Envoy: Hit the limit at 13,000 RPS.
HAProxy: Maintained low latency up to 55,000 RPS.
HAProxy outperformed the competition by a huge margin. For LinkedIn, this kind of efficiency means they can handle more traffic with fewer servers, solving the scaling issues affecting their legacy stack.
2. Simplifying configuration
One of the biggest pain points with the old stack was how complicated the rules were.
To route traffic for a specific frontend, the team had to create a new rule for every single path. This resulted in a staggering 16,000 routing rules. Managing that many rules is a nightmare for operations and invites human error.
HAProxy solved this with its native map files and pattern fetching. By fetching patterns from a file and applying them to a single rule, they projected a massive reduction in complexity. They could go from 16,000 rules down to just 250—essentially one rule per backend.
Sri Ram explained the impact simply: "This would make our operations very simple... I only have to change that one rule instead of changing it in multiple places".
3. Native extensibility and fault isolation
LinkedIn has some very specific routing needs. One example is "member sticky routing". To ensure a consistent experience (such as read-after-write consistency), the system tries to route a user to the same data center every time.
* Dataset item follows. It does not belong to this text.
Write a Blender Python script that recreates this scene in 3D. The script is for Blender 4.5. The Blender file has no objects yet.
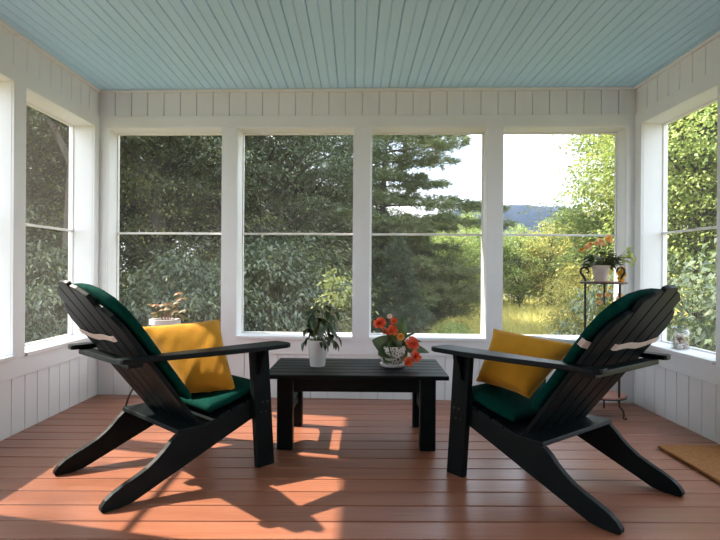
import bpy, bmesh, math, random
import numpy as np
from mathutils import Vector, Matrix

random.seed(7)
C = bpy.context.scene.collection
SC = bpy.context.scene

# ------------------------------------------------------------------ helpers
def tag(o, label=None, cat=None, group=None, kind=None):
    if label: o['label'] = label
    if cat: o['category'] = cat
    if group: o['group'] = group
    if kind: o['kind'] = kind
    return o

def empty(name, loc=(0, 0, 0), rz=0.0, parent=None):
    o = bpy.data.objects.new(name, None)
    C.objects.link(o)
    o.location = loc
    o.rotation_euler = (0, 0, rz)
    o.empty_display_size = 0.1
    if parent: o.parent = parent
    return o

def link(name, me, mat, parent=None):
    o = bpy.data.objects.new(name, me)
    C.objects.link(o)
    if mat is not None and not me.materials: me.materials.append(mat)
    if parent: o.parent = parent
    return o

def bevel(o, w=0.003, seg=2, ang=35):
    m = o.modifiers.new('bevel', 'BEVEL')
    m.width = w; m.segments = seg; m.limit_method = 'ANGLE'; m.angle_limit = math.radians(ang)
    return o

class MB:
    def __init__(s): s.v = []; s.f = []
    def add(s, vs, fs):
        b = len(s.v); s.v += [tuple(v) for v in vs]; s.f += [tuple(b + i for i in f) for f in fs]
    def box(s, x0, x1, y0, y1, z0, z1, M=None):
        vs = [Vector((x, y, z)) for z in (z0, z1) for y in (y0, y1) for x in (x0, x1)]
        if M: vs = [M @ v for v in vs]
        s.add(vs, [(0, 2, 3, 1), (4, 5, 7, 6), (0, 1, 5, 4), (2, 6, 7, 3), (0, 4, 6, 2), (1, 3, 7, 5)])
    def prism(s, poly, a, b, fn):
        """poly of 2-D points extruded from a to b; fn(u, v, w) gives the 3-D point"""
        n = len(poly)
        s.add([fn(u, v, a) for u, v in poly] + [fn(u, v, b) for u, v in poly],
              [tuple(range(n - 1, -1, -1)), tuple(range(n, 2 * n))] + [(i, (i + 1) % n, n + (i + 1) % n, n + i) for i in range(n)])
    def tube(s, pts, rad, n=8, cap=True):
        pts = [Vector(p) for p in pts]
        if not hasattr(rad, '__len__'): rad = [rad] * len(pts)
        rings = []; up = None
        for i, p in enumerate(pts):
            t = (pts[min(i + 1, len(pts) - 1)] - pts[max(i - 1, 0)])
            if t.length < 1e-9: t = Vector((0, 0, 1))
            t.normalize()
            if up is None:
                up = t.orthogonal().normalized()
            else:
                up = (up - t * up.dot(t))
                up = up.normalized() if up.length > 1e-6 else t.orthogonal().normalized()
            sd = t.cross(up)
            rings.append([p + (up * math.cos(2 * math.pi * k / n) + sd * math.sin(2 * math.pi * k / n)) * rad[i] for k in range(n)])
        vs = [v for r in rings for v in r]
        fs = [(i * n + k, i * n + (k + 1) % n, (i + 1) * n + (k + 1) % n, (i + 1) * n + k) for i in range(len(pts) - 1) for k in range(n)]
        if cap: fs += [tuple(range(n - 1, -1, -1)), tuple((len(pts) - 1) * n + k for k in range(n))]
        s.add(vs, fs)
    def lathe(s, prof, n=32, c=(0, 0, 0), closed=False):
        vs = []; m = len(prof)
        for r, z in prof:
            for k in range(n):
                a = 2 * math.pi * k / n
                vs.append((c[0] + r * math.cos(a), c[1] + r * math.sin(a), c[2] + z))
        fs = [(i * n + k, i * n + (k + 1) % n, ((i + 1) % m) * n + (k + 1) % n, ((i + 1) % m) * n + k) for i in range(m if closed else m - 1) for k in range(n)]
        if not closed: fs += [tuple(range(n - 1, -1, -1)), tuple((m - 1) * n + k for k in range(n))]
        s.add(vs, fs)
    def build(s, name, mat, parent=None, smooth=None, bev=None):
        me = bpy.data.meshes.new(name)
        me.from_pydata(s.v, [], s.f); me.update()
        bm = bmesh.new(); bm.from_mesh(me); bmesh.ops.recalc_face_normals(bm, faces=bm.faces); bm.to_mesh(me); bm.free()
        o = link(name, me, mat, parent)
        if smooth is not None:
            me.polygons.foreach_set('use_smooth', [True] * len(me.polygons))
            me.set_sharp_from_angle(angle=math.radians(smooth))
        if bev: bevel(o, bev)
        return o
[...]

With HAProxy, the team prototyped this logic using a simple Lua script. They could fetch the data center information and route the request in just two lines of config.
Furthermore, HAProxy’s Stream Processing Offload Agent (SPOA) provided the fault isolation they desperately needed. They can now offload processing—like anti-abuse checks—to external agents. If those agents fail, the core proxy keeps running smoothly.
4. Future-proofing
Finally, the move to HAProxy solves the "catch-up" problem. The legacy stack struggled to support modern protocols, which threatened to slow down the development of next-gen applications at LinkedIn.
HAProxy provided immediate, out-of-the-box support for HTTP/2, gRPC, WebSockets, and more. This ensures LinkedIn’s infrastructure isn't just fixing today's problems, but is ready for the future of the web.
Conclusion
By moving to HAProxy, LinkedIn has not only replaced a component; it has fundamentally modernized its edge. They moved from a complex, plugin-heavy architecture that struggled to scale to a streamlined, high-performance stack that is easier to manage and ready for the next generation of web protocols.
While LinkedIn achieved this with the free open source version of HAProxy, enterprise customers can easily achieve this level of performance (and more) using HAProxy One, the world’s fastest application delivery and security platform.
HAProxy One combines the performance, reliability, and flexibility of our open source core (HAProxy) with the capabilities of a unified enterprise platform. Its next-generation security layers are powered by threat intelligence from HAProxy Edge, enhanced by machine learning, and optimized with real-world operational feedback.
The platform consists of a flexible data plane (HAProxy Enterprise), a scalable control plane (HAProxy Fusion), and a secure edge network (HAProxy Edge), which together enable multi-cloud load balancing as a service (LBaaS), web app and API protection, API/AI gateways, Kubernetes networking, application delivery network (ADN), and end-to-end observability.
As Sri Ram Bathina concluded in their talk, "We love HAProxy... It is going to help capture our routing requirements very easily and minimize the amount of code we need to write."